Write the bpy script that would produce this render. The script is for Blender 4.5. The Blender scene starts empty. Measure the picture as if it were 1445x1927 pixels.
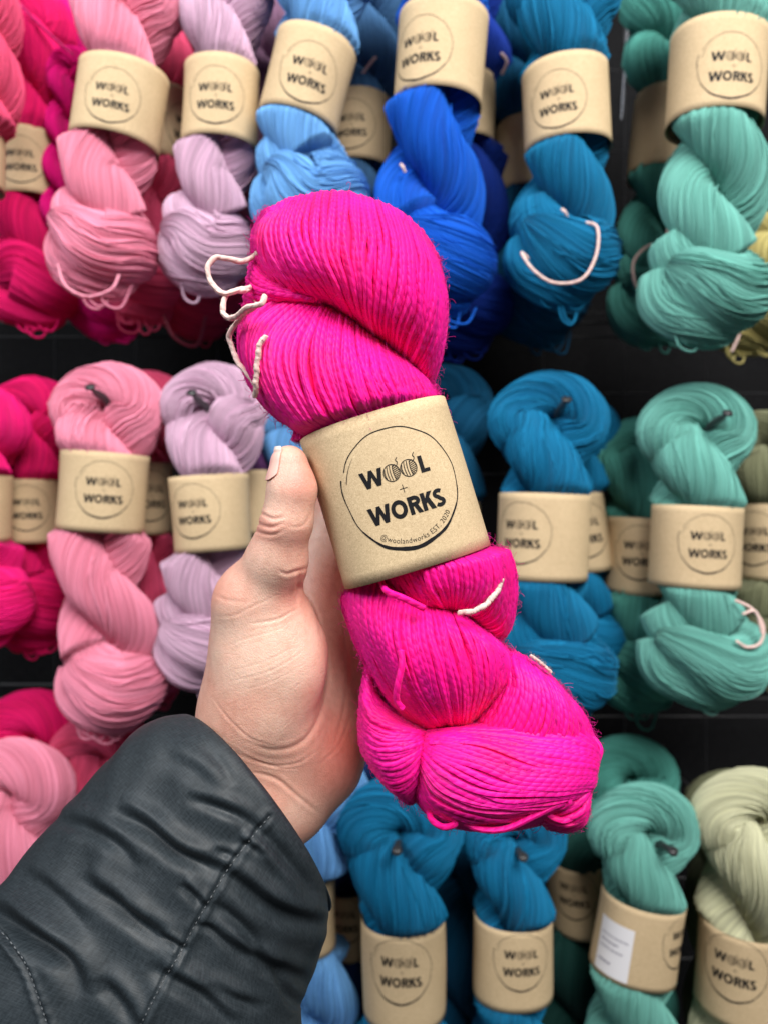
import bpy, bmesh, math, random
import numpy as np
from mathutils import Vector

# ------------------------------------------------------------------ camera, world, lamps, exposure
SC = bpy.context.scene
COL = SC.collection
FPX, CX, CY = 1400.0, 722.5, 963.5          # focal length in photo pixels, photo centre
cam_d = bpy.data.cameras.new("camera")
cam = bpy.data.objects.new("camera", cam_d)
COL.objects.link(cam)
cam.location = (0, 0, 0)
cam.rotation_euler = (math.radians(90), 0, 0)
cam_d.sensor_fit = 'VERTICAL'
cam_d.sensor_height = 36.0
cam_d.lens = FPX / 1927.0 * 36.0
cam_d.clip_start = 0.01
cam_d.clip_end = 50
cam_d.dof.use_dof = True
cam_d.dof.focus_distance = 0.272
cam_d.dof.aperture_fstop = 8.0
SC.camera = cam

w = bpy.data.worlds.new("World")
SC.world = w
w.use_nodes = True
w.node_tree.nodes["Background"].inputs[0].default_value = (0.86, 0.93, 1.0, 1)
w.node_tree.nodes["Background"].inputs[1].default_value = 0.08

def area(name, loc, target, sx, sy, power, col):
    d = bpy.data.lights.new(name, 'AREA')
    d.shape = 'RECTANGLE'; d.size = sx; d.size_y = sy; d.energy = power; d.color = col
    o = bpy.data.objects.new(name, d); COL.objects.link(o)
    o.location = loc
    o.rotation_euler = (Vector(target) - Vector(loc)).to_track_quat('-Z', 'Y').to_euler()
    return o
area("window_light", (0.42, -0.52, 0.98), (0.0, 0.45, -0.04), 1.0, 0.7, 38.0, (1.0, 0.975, 0.94))
area("fill_light", (-0.85, -0.35, 0.80), (-0.05, 0.42, 0.0), 0.6, 0.5, 13.0, (0.95, 0.97, 1.0))  # unseen fill lamp added at the left to brighten that side

SC.view_settings.view_transform = 'Standard'
SC.view_settings.look = 'None'
SC.view_settings.exposure = 0.0
SC.view_settings.gamma = 1.0
SC.render.engine = 'CYCLES'
SC.cycles.use_denoising = True
SC.cycles.max_bounces = 6
SC.cycles.diffuse_bounces = 4

rng = np.random.default_rng(7)
random.seed(7)

# ------------------------------------------------------------------ helpers
def P(x, y, d):
    return np.array([(x - CX) / FPX * d, d, -(y - CY) / FPX * d])

def tagit(o, label=None, cat=None, group=None, kind=None):
    if label: o['label'] = label
    if cat: o['category'] = cat
    if group: o['group'] = group
    if kind: o['kind'] = kind
    return o

def empty(name, loc=(0, 0, 0)):
    o = bpy.data.objects.new(name, None)
    COL.objects.link(o); o.location = loc; o.empty_display_size = 0.01
    return o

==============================

=== What is needed ===
Skip every picture and return the lines above from the top through the one that contains "from mathutils import Vector".

=== Reply ===
Write the bpy script that would produce this render. The script is for Blender 4.5. The Blender scene starts empty. Measure the picture as if it were 1445x1927 pixels.
import bpy, bmesh, math, random
import numpy as np
from mathutils import Vector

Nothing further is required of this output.